***** Data in this exercise
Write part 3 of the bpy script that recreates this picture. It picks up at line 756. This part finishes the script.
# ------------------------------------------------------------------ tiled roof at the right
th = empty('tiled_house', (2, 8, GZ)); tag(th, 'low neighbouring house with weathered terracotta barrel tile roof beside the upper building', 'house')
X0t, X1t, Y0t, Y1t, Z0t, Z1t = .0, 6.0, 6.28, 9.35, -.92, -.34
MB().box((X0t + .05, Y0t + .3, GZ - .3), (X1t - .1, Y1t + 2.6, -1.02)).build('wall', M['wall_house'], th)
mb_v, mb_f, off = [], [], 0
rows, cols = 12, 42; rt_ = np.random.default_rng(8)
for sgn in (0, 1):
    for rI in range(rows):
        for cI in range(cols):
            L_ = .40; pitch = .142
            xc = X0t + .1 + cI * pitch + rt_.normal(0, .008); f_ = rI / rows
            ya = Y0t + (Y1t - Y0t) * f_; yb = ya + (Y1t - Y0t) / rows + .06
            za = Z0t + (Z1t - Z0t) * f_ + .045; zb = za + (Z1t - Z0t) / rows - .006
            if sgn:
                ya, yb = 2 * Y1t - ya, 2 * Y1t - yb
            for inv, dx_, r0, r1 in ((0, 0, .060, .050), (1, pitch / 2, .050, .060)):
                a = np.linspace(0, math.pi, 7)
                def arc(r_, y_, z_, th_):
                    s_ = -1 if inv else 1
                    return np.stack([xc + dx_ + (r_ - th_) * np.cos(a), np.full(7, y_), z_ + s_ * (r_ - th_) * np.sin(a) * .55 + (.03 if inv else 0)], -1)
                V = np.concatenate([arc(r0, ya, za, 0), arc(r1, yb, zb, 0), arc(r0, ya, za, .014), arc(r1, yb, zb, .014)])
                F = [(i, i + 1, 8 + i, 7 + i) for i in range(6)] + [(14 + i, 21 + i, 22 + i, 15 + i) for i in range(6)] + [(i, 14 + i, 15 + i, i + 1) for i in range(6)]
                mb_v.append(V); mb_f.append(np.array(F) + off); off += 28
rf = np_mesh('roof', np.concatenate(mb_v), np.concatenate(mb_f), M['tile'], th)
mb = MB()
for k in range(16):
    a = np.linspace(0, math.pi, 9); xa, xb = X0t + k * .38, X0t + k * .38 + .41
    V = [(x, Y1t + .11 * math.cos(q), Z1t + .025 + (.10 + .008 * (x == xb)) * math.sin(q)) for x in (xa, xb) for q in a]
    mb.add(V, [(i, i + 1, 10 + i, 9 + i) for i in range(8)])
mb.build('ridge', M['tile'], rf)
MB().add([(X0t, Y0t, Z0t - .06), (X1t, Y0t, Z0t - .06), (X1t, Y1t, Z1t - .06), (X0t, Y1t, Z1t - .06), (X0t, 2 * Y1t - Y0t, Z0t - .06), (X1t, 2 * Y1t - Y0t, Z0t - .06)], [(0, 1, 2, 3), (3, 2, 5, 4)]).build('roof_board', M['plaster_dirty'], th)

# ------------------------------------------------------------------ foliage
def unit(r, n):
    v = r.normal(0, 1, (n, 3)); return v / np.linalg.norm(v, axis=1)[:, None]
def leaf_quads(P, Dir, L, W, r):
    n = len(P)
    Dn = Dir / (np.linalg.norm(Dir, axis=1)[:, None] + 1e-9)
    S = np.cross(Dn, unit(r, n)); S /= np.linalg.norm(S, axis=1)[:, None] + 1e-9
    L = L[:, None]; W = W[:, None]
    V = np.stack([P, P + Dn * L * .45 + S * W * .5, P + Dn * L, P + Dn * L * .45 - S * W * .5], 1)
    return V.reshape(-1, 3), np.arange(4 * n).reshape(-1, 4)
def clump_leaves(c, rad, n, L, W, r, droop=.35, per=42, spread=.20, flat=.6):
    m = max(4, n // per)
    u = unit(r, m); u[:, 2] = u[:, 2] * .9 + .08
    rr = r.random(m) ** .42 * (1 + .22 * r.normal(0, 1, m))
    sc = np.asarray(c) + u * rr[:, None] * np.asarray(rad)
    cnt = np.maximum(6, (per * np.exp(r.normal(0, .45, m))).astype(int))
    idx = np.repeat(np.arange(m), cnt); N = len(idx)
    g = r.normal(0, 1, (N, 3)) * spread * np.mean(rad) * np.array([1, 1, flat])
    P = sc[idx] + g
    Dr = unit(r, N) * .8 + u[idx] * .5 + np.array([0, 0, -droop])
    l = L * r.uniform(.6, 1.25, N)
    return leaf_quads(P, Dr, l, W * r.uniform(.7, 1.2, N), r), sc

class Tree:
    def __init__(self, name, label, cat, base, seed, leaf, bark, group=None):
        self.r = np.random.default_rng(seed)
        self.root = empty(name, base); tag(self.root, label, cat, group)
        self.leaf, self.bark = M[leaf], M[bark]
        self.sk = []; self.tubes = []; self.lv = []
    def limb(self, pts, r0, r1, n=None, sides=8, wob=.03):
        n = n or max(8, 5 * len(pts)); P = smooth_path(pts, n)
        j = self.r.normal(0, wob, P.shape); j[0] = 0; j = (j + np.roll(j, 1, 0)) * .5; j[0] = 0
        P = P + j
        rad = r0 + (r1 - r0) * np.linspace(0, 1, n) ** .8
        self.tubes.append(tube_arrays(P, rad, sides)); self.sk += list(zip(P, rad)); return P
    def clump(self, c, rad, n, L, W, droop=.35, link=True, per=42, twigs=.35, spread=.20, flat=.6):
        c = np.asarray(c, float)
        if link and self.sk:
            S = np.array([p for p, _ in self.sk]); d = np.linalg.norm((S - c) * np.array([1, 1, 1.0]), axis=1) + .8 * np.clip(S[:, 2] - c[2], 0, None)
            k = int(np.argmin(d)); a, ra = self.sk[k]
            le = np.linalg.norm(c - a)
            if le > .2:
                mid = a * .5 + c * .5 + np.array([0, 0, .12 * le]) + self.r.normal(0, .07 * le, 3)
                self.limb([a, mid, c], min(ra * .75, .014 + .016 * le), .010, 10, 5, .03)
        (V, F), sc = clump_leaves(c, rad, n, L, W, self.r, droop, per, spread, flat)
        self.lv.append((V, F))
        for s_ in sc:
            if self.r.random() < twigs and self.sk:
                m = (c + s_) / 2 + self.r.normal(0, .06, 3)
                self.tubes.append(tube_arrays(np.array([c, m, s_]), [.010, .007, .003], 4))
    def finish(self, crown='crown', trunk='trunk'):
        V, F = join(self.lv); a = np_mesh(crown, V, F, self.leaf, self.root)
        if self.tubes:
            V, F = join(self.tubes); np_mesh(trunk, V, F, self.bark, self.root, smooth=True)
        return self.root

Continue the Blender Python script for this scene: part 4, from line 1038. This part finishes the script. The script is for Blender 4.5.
**********
What is expected
Isolate the lines that hold the word "script" and copy all of them.

The response
Write part 3 of the bpy script that recreates this picture. It picks up at line 756. This part finishes the script.
Continue the Blender Python script for this scene: part 4, from line 1038. This part finishes the script. The script is for Blender 4.5.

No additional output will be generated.